──────── Supplied data ────────

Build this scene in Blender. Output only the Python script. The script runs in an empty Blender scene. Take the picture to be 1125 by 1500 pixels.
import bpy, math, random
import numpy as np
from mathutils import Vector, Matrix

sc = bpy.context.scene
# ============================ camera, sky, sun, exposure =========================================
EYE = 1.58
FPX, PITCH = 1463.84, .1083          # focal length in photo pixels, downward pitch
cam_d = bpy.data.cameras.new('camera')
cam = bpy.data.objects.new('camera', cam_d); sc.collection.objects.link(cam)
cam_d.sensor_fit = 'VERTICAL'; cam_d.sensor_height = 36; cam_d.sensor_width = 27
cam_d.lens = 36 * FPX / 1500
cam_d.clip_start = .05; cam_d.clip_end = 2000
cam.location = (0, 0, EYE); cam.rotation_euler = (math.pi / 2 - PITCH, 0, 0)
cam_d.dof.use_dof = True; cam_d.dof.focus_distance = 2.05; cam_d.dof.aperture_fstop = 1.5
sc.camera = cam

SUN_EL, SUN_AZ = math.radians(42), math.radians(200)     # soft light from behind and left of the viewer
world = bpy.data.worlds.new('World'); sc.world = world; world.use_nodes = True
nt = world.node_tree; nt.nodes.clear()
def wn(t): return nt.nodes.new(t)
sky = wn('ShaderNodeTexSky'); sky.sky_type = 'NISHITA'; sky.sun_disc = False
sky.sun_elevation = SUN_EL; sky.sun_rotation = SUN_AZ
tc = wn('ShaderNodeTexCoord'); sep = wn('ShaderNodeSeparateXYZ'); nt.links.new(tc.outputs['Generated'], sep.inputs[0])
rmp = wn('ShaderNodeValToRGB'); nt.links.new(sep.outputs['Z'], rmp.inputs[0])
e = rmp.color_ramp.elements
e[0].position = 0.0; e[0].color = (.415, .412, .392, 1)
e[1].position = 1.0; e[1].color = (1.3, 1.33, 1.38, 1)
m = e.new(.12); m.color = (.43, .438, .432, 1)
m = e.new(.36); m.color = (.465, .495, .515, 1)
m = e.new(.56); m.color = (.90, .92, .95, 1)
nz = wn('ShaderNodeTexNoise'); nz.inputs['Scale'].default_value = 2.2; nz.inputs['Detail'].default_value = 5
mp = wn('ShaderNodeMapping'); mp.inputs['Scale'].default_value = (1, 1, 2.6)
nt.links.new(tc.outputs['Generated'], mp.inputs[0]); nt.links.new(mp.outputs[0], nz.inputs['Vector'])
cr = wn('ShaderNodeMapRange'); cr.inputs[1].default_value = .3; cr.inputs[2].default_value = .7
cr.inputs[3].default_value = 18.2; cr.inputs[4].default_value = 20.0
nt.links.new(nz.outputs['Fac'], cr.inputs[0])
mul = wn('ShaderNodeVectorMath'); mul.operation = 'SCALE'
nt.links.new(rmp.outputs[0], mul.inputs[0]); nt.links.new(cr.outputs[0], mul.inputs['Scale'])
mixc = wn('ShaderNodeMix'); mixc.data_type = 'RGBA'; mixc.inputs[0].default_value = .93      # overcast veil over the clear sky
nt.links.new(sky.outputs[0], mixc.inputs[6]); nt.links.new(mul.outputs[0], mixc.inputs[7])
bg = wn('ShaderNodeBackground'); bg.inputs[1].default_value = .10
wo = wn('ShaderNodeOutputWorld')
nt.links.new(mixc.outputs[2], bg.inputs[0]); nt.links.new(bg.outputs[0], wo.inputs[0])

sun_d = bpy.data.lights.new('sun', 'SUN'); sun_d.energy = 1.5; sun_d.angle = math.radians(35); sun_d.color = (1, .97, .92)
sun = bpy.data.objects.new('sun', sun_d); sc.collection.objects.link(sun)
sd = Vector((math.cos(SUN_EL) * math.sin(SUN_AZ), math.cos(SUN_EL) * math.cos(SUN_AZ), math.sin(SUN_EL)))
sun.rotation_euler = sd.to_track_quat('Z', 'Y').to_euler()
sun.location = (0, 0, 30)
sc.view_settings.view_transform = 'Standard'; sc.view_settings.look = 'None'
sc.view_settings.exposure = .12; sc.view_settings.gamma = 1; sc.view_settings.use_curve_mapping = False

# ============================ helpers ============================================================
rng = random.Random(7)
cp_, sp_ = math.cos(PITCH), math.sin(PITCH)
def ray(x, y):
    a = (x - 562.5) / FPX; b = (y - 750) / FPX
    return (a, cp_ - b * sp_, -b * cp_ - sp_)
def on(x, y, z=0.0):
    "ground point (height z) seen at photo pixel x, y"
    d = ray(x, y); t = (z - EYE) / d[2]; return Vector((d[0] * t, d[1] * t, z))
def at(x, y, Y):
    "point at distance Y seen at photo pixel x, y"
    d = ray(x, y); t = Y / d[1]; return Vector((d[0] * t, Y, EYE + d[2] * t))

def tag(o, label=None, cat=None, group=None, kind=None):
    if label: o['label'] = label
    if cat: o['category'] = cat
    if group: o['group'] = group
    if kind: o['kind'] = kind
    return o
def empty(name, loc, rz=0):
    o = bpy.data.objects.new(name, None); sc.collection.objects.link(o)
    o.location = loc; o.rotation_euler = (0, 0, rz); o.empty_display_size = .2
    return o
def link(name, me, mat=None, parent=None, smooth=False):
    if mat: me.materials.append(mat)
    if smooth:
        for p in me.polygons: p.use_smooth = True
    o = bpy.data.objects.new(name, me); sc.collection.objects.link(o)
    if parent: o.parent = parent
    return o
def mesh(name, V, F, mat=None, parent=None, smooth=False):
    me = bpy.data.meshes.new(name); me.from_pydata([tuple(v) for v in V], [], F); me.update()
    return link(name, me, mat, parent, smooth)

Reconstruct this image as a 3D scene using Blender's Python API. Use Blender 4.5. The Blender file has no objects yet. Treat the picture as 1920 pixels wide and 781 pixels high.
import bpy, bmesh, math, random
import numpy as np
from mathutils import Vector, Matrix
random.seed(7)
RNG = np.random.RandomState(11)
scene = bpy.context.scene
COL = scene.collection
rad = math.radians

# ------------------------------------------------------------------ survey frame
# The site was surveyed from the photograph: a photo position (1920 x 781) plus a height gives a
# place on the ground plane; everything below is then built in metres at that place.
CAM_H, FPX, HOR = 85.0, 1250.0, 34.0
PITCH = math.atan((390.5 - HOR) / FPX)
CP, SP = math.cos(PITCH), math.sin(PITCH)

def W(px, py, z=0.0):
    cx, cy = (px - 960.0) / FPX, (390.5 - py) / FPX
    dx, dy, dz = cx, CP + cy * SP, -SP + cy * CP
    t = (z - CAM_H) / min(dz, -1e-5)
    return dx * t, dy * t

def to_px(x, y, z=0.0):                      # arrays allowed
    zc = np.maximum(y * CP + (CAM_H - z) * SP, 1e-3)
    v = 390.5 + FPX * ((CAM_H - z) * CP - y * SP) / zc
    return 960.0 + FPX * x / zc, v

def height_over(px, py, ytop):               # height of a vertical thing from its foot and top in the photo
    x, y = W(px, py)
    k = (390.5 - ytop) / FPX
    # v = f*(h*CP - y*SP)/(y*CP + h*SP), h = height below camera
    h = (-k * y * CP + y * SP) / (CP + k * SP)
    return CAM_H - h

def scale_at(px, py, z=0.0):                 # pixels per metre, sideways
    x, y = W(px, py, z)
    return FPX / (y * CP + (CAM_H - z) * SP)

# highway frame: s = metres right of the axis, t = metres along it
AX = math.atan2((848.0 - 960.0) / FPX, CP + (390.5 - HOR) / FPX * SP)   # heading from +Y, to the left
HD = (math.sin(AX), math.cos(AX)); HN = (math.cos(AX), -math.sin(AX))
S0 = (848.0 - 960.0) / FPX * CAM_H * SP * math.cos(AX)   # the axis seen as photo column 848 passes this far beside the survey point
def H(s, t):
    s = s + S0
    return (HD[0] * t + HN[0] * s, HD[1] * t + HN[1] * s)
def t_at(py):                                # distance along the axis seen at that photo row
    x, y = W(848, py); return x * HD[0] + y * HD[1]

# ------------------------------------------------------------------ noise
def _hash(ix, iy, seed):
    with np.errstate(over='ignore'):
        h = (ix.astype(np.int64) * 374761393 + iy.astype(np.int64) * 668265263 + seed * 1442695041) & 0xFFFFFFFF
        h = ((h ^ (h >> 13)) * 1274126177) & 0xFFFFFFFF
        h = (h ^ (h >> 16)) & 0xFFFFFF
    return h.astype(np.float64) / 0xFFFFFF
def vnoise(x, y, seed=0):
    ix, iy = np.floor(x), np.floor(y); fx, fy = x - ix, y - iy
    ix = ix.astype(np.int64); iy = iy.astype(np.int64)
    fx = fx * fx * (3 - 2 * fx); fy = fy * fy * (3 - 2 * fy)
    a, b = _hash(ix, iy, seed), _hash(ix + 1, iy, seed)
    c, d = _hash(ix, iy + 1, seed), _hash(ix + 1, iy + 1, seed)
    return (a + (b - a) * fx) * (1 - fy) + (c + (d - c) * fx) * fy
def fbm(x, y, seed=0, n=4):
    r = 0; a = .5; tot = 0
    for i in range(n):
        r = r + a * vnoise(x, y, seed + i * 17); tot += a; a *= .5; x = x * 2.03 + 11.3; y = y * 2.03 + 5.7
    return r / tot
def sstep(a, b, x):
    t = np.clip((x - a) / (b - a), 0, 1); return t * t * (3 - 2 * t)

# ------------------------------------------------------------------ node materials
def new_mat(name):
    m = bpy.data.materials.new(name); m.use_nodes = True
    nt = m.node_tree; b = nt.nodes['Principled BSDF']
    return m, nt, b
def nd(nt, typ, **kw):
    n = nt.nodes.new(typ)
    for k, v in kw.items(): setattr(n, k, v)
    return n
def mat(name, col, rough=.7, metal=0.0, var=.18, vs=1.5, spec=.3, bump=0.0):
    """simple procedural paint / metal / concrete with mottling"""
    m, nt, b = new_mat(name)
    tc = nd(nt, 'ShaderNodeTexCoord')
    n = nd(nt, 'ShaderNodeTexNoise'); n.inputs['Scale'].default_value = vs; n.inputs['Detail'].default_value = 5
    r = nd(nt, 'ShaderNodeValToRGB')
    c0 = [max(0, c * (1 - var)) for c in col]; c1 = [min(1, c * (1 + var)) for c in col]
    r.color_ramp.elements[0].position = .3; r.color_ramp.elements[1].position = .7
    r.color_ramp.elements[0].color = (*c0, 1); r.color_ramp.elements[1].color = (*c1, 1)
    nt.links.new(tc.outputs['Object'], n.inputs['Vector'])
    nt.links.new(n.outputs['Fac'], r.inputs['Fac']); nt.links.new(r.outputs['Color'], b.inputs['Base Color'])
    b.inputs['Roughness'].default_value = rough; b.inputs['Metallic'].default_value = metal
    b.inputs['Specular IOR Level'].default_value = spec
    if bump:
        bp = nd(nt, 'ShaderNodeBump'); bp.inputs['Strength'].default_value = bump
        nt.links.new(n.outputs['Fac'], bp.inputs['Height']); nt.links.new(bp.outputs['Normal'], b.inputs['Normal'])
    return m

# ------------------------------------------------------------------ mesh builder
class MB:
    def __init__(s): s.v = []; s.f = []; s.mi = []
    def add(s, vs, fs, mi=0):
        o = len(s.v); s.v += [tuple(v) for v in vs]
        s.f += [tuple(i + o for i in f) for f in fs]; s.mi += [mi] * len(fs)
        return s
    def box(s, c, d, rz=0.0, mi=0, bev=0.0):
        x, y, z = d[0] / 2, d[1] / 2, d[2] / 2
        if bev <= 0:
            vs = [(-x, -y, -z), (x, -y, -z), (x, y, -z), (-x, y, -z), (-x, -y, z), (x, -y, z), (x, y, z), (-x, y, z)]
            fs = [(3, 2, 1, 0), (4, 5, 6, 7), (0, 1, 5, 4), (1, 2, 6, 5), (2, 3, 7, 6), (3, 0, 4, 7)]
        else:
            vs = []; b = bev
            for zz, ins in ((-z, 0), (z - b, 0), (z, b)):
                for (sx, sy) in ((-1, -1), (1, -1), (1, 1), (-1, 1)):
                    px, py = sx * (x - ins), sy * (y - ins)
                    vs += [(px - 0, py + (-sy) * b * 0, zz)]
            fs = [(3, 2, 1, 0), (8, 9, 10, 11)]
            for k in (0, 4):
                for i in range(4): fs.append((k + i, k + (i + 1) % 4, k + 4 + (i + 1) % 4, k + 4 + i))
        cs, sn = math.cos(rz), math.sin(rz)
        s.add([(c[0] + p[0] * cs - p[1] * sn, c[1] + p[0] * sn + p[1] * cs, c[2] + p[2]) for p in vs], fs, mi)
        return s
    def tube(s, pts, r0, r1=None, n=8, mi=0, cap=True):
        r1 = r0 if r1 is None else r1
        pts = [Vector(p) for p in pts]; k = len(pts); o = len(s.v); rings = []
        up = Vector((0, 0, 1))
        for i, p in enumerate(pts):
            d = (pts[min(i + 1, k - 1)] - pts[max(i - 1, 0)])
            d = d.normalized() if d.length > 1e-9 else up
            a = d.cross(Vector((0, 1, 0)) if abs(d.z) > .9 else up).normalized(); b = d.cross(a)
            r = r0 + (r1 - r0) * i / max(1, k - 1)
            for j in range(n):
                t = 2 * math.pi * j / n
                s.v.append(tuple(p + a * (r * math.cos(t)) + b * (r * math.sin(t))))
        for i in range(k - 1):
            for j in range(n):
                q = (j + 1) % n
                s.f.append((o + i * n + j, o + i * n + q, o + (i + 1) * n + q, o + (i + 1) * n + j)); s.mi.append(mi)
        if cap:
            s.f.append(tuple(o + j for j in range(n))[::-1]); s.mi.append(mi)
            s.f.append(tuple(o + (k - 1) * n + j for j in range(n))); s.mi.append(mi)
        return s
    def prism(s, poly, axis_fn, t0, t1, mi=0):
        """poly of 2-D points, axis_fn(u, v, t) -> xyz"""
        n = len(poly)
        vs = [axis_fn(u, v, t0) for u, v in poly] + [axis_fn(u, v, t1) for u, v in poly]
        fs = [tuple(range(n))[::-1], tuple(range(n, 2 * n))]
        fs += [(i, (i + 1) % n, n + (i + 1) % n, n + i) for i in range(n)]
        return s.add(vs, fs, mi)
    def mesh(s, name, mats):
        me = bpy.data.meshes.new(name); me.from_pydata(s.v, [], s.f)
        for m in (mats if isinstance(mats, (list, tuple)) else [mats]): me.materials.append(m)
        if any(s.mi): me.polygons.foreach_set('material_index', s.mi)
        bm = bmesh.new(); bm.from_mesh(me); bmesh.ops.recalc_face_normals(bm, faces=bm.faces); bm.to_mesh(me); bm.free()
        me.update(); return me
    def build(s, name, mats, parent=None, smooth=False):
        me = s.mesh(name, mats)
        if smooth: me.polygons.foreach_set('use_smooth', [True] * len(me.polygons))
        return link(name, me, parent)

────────

#### [Your goal]
Show all lines from the records above where the word "Python" occurs.

#### [Answer to the exercise]
Build this scene in Blender. Output only the Python script. The script runs in an empty Blender scene. Take the picture to be 1125 by 1500 pixels.
Reconstruct this image as a 3D scene using Blender's Python API. Use Blender 4.5. The Blender file has no objects yet. Treat the picture as 1920 pixels wide and 781 pixels high.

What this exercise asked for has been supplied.